_What to work on_. Every line below that contains "script" is to be copied.
::::
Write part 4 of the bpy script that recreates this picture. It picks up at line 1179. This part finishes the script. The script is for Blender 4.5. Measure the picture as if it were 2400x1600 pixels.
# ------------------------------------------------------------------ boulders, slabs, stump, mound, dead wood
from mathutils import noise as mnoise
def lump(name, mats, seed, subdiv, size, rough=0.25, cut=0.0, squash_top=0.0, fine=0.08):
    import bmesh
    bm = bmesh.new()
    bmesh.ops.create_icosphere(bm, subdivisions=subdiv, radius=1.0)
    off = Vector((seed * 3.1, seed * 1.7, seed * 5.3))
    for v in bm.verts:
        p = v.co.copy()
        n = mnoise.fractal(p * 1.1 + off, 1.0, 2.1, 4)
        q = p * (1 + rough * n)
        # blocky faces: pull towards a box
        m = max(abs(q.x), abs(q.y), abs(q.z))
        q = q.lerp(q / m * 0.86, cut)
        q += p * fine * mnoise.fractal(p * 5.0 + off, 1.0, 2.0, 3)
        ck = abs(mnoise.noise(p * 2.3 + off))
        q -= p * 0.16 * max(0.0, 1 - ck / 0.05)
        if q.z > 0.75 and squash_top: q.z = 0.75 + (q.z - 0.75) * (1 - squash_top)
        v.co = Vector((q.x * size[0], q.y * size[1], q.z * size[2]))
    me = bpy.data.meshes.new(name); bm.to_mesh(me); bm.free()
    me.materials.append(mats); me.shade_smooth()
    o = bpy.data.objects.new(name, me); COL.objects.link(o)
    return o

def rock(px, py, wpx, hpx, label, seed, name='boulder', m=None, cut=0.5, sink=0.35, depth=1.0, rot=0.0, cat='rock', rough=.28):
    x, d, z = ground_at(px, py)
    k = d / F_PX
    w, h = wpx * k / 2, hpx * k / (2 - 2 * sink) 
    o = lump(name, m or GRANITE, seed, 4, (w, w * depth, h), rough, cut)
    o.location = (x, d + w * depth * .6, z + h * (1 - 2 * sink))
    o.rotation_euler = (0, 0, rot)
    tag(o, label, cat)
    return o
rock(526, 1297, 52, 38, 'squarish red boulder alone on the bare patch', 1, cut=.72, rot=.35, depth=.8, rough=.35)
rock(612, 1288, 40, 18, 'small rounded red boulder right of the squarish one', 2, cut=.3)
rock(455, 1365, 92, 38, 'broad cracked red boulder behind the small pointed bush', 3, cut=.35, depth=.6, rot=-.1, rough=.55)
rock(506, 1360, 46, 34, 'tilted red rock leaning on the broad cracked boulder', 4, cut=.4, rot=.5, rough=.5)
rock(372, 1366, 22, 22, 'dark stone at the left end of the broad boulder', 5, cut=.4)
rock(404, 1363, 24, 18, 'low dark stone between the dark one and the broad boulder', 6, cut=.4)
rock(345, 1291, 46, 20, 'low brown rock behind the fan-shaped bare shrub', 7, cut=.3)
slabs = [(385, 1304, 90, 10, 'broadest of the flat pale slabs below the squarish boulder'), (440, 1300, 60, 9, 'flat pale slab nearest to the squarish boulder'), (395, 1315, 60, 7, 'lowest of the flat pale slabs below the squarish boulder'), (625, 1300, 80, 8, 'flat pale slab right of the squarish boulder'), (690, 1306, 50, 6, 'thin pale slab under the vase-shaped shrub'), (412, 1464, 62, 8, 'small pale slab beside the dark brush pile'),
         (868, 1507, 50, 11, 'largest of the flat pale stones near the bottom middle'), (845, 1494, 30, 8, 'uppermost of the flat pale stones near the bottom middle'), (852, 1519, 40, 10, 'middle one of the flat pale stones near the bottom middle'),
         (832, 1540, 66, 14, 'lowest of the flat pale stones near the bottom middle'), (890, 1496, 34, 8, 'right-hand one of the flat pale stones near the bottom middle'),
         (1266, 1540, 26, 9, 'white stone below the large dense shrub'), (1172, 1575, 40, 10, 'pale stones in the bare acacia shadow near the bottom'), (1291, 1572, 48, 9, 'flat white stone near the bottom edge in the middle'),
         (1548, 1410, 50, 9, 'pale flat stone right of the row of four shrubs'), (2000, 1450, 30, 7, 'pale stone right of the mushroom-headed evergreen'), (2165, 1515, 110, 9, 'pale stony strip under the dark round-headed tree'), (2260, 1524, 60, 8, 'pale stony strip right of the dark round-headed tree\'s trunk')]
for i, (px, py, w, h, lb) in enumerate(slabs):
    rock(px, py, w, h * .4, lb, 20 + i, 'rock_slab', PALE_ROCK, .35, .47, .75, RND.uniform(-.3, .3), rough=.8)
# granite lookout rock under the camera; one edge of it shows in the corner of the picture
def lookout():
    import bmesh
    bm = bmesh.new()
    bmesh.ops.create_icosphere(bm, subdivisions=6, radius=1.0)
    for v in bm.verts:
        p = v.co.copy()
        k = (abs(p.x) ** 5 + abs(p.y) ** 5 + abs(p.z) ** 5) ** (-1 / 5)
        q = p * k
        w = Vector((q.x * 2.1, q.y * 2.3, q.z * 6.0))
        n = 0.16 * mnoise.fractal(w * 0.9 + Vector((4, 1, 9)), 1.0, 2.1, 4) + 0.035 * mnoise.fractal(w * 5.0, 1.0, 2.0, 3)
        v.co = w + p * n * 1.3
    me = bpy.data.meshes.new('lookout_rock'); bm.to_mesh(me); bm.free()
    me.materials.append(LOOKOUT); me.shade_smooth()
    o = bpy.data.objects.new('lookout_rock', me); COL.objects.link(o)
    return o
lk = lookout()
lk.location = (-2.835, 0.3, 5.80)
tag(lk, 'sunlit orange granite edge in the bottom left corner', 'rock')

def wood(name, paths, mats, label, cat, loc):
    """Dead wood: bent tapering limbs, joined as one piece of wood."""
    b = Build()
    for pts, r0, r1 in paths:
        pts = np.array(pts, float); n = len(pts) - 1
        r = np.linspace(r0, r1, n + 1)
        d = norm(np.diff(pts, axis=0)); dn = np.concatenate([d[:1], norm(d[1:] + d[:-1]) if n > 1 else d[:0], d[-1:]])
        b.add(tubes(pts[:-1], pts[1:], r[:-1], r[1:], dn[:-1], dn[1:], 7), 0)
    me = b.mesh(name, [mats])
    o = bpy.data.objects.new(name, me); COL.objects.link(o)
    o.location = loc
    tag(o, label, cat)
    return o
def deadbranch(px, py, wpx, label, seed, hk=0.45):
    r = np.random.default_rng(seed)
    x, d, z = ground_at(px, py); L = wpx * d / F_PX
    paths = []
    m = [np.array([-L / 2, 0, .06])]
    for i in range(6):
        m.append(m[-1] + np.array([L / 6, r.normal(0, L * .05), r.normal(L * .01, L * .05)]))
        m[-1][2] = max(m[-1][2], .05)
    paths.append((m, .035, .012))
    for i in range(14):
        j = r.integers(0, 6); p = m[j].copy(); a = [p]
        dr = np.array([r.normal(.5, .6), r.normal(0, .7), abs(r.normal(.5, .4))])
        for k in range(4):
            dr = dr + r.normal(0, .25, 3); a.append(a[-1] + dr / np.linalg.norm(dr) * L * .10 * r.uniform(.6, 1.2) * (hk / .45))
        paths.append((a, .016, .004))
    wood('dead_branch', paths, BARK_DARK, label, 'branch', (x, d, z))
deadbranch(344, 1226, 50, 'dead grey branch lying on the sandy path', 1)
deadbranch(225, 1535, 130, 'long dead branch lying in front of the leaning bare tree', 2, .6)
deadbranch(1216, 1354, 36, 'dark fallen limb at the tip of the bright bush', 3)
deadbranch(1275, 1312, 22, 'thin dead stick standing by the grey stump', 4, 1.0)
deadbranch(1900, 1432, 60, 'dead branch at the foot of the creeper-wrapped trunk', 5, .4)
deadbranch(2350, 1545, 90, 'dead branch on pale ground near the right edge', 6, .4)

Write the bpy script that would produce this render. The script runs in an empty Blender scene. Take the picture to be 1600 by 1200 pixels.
::::
_Full output_.
Write part 4 of the bpy script that recreates this picture. It picks up at line 1179. This part finishes the script. The script is for Blender 4.5. Measure the picture as if it were 2400x1600 pixels.
Write the bpy script that would produce this render. The script runs in an empty Blender scene. Take the picture to be 1600 by 1200 pixels.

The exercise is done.